Diz kırıp, bağdaş kurup oturduğumuz sofralar değişti önce… Yerden yükseğe taşındık, masalarda yemeye başladık yemeğimizi. Birliğin, beraberliğin sembolü hep beraber kaşık çaldığımız kaplar kalktı sofradan sonra benim, bencilim dercesine… Herkese, her yemeğe ayrı tabaklar kondu masaya. Ben olduk, bencil olduk ardından, her değişim iyiymişçesine.
Atadan, dededen kalma bakır kaplar vedalaştı mutfaklarla yerini günü birlik kaplara bırakarak. Sonra seramik, cam ve plastik tabaklar girdi mutfağa kapitalizmin simgesiymişçesine. Çabuk kırılsın, çabuk alınsın; gelsin paralar… Ve ince belli bardaklar seramiklere bıraktı yerini yavaş yavaş…

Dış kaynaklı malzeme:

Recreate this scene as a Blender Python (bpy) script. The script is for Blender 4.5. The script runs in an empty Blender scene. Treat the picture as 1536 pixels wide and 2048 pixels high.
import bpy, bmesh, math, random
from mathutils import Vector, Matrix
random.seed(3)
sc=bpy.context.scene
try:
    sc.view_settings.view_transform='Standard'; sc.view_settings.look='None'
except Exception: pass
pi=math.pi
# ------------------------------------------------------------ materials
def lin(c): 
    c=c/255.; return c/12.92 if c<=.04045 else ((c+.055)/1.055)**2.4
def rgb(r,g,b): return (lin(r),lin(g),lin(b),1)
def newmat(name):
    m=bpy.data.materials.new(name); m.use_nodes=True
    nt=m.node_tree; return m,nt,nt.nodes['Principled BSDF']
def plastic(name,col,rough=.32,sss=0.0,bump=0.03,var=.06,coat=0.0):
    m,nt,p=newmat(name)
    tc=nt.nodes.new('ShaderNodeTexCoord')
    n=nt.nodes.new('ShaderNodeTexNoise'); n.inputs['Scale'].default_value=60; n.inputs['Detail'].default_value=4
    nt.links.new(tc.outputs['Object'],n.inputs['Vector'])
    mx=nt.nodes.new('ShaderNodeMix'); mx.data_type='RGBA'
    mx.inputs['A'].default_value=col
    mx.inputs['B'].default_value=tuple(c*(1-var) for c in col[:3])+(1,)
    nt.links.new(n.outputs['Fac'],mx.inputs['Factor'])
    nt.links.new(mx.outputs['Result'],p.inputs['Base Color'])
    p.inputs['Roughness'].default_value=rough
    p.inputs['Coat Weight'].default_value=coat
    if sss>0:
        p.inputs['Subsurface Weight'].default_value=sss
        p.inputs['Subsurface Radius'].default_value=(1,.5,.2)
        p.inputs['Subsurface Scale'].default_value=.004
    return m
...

Sadece bunlar mı? Önce konu komşu uzaklaştı sofradan cimrilik tadında. Herkese açık sofralarda hane halkı yalnızlaştı önce. Sonra bir bir çocuklar terk etmeye başladı masayı. Ayrı odalara çekilmeye başladı aile fertleri “benim odam “ zenginliğinde. Böylece biri birine yabancılaştı aynı çatı altında herkes. Ailenin temeline dinamit konduğunu fark edemedi kimse.
“Ne güzeldir.” diyorsunuzdur bu değişimlere. İşin aslı öyle olmuyor işte. Eşyalarla birlikte insanlar da değişmeye başladı elbette. Dayanıklı bakır tabaklar vardı ve o tabaklardan yemek yiyen insanların dayanıklı akrabalıkları, dayanıklı dostlukları vardı ama artık yok… Eşyalarla birlikte insanlarda da bir incelik, bir kırılganlık başladı ki sormayın.
Bir zamanlar gaz lambası karanlığında gözlerimiz belki zor görüyordu ama gönül gözümüz açıktı.
Şimdi yüz vatlık lambaların aydınlığı var ama gönül gözlerimiz kör oldu.